A rectangular room containing 198 square feet is 7 feet longer than it is wide. How long of a piece of crown molding is needed to trim the perimeter of the ceiling?

L = W + 7

198 = LW = W(W+7)

Solve for W then L.

Perimeter = 2W + 2L

To find the length of the crown molding needed to trim the perimeter of the ceiling, we first need to determine the dimensions of the rectangular room.

Let's assume the width of the room is "x" feet. According to the problem, the length of the room is 7 feet longer than the width, which means the length is "x + 7" feet.

We know that the area of a rectangle is given by the formula: Area = Length × Width.

Given that the area of the room is 198 square feet, we can set up the following equation:

198 = (x + 7) × x

Expanding the equation:

198 = x^2 + 7x

Rearranging the equation:

x^2 + 7x - 198 = 0

Now, we can solve this quadratic equation to find the width (x) of the room.

Using factoring, completing the square, or the quadratic formula, you'll find that the possible solutions for "x" are -22 and 9. However, since we are dealing with dimensions, the width of the room cannot be negative. Therefore, x = 9.

So, the width of the room is 9 feet, and the length of the room is x + 7 = 9 + 7 = 16 feet.
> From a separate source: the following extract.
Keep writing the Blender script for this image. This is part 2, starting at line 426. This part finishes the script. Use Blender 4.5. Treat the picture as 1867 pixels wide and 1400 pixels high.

To find the perimeter of the room, we add up all the sides:

Perimeter = 2 × (Length + Width)

Plugging in the values:

Perimeter = 2 × (16 + 9)
Perimeter = 50 feet

Finally, to determine the length of the crown molding needed to trim the perimeter of the ceiling, we know that crown molding is placed around the top perimeter of the room. Therefore, the length of the crown molding needed is equal to the perimeter of the room, which is 50 feet.